Begin SUPPLIED INFORMATION

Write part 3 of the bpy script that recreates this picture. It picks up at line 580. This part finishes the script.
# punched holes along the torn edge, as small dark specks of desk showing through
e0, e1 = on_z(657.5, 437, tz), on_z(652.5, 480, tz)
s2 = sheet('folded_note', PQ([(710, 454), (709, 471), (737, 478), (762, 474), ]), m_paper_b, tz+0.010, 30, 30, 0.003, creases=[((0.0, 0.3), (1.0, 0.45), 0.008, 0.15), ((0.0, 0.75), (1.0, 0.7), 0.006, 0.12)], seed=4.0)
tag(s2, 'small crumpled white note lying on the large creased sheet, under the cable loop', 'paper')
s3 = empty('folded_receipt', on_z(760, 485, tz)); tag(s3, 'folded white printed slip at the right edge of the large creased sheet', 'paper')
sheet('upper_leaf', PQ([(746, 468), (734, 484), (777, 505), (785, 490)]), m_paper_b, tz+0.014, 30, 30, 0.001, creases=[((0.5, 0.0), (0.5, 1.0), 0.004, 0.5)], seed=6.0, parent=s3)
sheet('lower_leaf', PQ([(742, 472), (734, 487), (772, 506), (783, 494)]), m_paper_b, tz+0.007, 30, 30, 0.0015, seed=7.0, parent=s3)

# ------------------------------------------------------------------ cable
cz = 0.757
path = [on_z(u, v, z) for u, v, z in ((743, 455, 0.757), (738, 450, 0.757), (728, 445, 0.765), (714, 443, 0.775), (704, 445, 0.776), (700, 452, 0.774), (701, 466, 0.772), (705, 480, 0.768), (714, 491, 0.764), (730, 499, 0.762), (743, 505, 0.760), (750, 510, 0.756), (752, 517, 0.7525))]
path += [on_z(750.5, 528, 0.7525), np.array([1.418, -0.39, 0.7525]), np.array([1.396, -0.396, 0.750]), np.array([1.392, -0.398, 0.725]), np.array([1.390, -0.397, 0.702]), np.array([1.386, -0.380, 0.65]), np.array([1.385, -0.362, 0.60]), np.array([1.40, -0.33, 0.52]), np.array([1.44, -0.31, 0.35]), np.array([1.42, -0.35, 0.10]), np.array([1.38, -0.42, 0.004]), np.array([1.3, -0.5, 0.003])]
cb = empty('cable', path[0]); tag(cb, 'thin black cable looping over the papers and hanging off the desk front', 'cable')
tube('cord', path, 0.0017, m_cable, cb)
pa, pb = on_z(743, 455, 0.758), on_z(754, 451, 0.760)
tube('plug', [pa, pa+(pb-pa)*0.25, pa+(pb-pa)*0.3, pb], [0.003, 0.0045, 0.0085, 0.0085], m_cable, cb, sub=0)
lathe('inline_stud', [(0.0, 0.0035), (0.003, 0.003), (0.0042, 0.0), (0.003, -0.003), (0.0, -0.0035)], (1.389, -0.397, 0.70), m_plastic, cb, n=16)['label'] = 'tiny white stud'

End SUPPLIED INFORMATION

PROBLEM STATEMENT – Write down the full listing again, exactly.

RESULT –
Write part 3 of the bpy script that recreates this picture. It picks up at line 580. This part finishes the script.
# punched holes along the torn edge, as small dark specks of desk showing through
e0, e1 = on_z(657.5, 437, tz), on_z(652.5, 480, tz)
s2 = sheet('folded_note', PQ([(710, 454), (709, 471), (737, 478), (762, 474), ]), m_paper_b, tz+0.010, 30, 30, 0.003, creases=[((0.0, 0.3), (1.0, 0.45), 0.008, 0.15), ((0.0, 0.75), (1.0, 0.7), 0.006, 0.12)], seed=4.0)
tag(s2, 'small crumpled white note lying on the large creased sheet, under the cable loop', 'paper')
s3 = empty('folded_receipt', on_z(760, 485, tz)); tag(s3, 'folded white printed slip at the right edge of the large creased sheet', 'paper')
sheet('upper_leaf', PQ([(746, 468), (734, 484), (777, 505), (785, 490)]), m_paper_b, tz+0.014, 30, 30, 0.001, creases=[((0.5, 0.0), (0.5, 1.0), 0.004, 0.5)], seed=6.0, parent=s3)
sheet('lower_leaf', PQ([(742, 472), (734, 487), (772, 506), (783, 494)]), m_paper_b, tz+0.007, 30, 30, 0.0015, seed=7.0, parent=s3)

# ------------------------------------------------------------------ cable
cz = 0.757
path = [on_z(u, v, z) for u, v, z in ((743, 455, 0.757), (738, 450, 0.757), (728, 445, 0.765), (714, 443, 0.775), (704, 445, 0.776), (700, 452, 0.774), (701, 466, 0.772), (705, 480, 0.768), (714, 491, 0.764), (730, 499, 0.762), (743, 505, 0.760), (750, 510, 0.756), (752, 517, 0.7525))]
path += [on_z(750.5, 528, 0.7525), np.array([1.418, -0.39, 0.7525]), np.array([1.396, -0.396, 0.750]), np.array([1.392, -0.398, 0.725]), np.array([1.390, -0.397, 0.702]), np.array([1.386, -0.380, 0.65]), np.array([1.385, -0.362, 0.60]), np.array([1.40, -0.33, 0.52]), np.array([1.44, -0.31, 0.35]), np.array([1.42, -0.35, 0.10]), np.array([1.38, -0.42, 0.004]), np.array([1.3, -0.5, 0.003])]
cb = empty('cable', path[0]); tag(cb, 'thin black cable looping over the papers and hanging off the desk front', 'cable')
tube('cord', path, 0.0017, m_cable, cb)
pa, pb = on_z(743, 455, 0.758), on_z(754, 451, 0.760)
tube('plug', [pa, pa+(pb-pa)*0.25, pa+(pb-pa)*0.3, pb], [0.003, 0.0045, 0.0085, 0.0085], m_cable, cb, sub=0)
lathe('inline_stud', [(0.0, 0.0035), (0.003, 0.003), (0.0042, 0.0), (0.003, -0.003), (0.0, -0.0035)], (1.389, -0.397, 0.70), m_plastic, cb, n=16)['label'] = 'tiny white stud'